Exercise details: Extract, unchanged, every line from the top of the material below through the line with "sc.camera = cam", and no more.

Source material:
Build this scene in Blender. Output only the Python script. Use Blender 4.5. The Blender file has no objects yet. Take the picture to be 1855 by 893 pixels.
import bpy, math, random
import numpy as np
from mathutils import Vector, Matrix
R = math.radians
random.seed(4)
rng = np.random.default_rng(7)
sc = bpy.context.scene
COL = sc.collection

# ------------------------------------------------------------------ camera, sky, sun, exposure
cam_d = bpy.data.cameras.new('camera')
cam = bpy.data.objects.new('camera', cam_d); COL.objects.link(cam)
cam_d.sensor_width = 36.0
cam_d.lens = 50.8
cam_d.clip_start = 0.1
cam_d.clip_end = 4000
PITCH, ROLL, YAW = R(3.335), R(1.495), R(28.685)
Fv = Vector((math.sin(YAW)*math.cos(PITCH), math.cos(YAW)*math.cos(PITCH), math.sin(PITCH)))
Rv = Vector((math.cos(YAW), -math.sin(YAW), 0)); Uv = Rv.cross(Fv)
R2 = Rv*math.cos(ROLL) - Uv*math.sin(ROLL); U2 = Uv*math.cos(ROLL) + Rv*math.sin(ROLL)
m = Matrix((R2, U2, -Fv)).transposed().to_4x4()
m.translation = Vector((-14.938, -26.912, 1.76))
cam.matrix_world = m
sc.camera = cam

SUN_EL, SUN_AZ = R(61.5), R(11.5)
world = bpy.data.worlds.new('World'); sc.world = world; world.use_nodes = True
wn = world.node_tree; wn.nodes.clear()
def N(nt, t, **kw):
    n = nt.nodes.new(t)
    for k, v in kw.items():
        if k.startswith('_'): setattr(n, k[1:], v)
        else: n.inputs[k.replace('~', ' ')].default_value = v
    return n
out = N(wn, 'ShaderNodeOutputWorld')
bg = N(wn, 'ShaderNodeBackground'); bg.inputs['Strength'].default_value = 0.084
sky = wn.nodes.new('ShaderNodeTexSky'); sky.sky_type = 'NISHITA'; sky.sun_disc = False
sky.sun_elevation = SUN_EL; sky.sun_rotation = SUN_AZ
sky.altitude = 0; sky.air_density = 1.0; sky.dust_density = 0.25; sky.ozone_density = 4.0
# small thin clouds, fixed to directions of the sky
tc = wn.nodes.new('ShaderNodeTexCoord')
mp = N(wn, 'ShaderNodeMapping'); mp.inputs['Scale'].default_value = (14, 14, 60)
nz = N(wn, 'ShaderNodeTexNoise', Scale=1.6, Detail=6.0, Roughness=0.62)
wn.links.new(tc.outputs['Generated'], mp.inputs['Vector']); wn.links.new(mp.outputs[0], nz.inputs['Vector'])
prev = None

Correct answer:
Build this scene in Blender. Output only the Python script. Use Blender 4.5. The Blender file has no objects yet. Take the picture to be 1855 by 893 pixels.
import bpy, math, random
import numpy as np
from mathutils import Vector, Matrix
R = math.radians
random.seed(4)
rng = np.random.default_rng(7)
sc = bpy.context.scene
COL = sc.collection

# ------------------------------------------------------------------ camera, sky, sun, exposure
cam_d = bpy.data.cameras.new('camera')
cam = bpy.data.objects.new('camera', cam_d); COL.objects.link(cam)
cam_d.sensor_width = 36.0
cam_d.lens = 50.8
cam_d.clip_start = 0.1
cam_d.clip_end = 4000
PITCH, ROLL, YAW = R(3.335), R(1.495), R(28.685)
Fv = Vector((math.sin(YAW)*math.cos(PITCH), math.cos(YAW)*math.cos(PITCH), math.sin(PITCH)))
Rv = Vector((math.cos(YAW), -math.sin(YAW), 0)); Uv = Rv.cross(Fv)
R2 = Rv*math.cos(ROLL) - Uv*math.sin(ROLL); U2 = Uv*math.cos(ROLL) + Rv*math.sin(ROLL)
m = Matrix((R2, U2, -Fv)).transposed().to_4x4()
m.translation = Vector((-14.938, -26.912, 1.76))
cam.matrix_world = m
sc.camera = cam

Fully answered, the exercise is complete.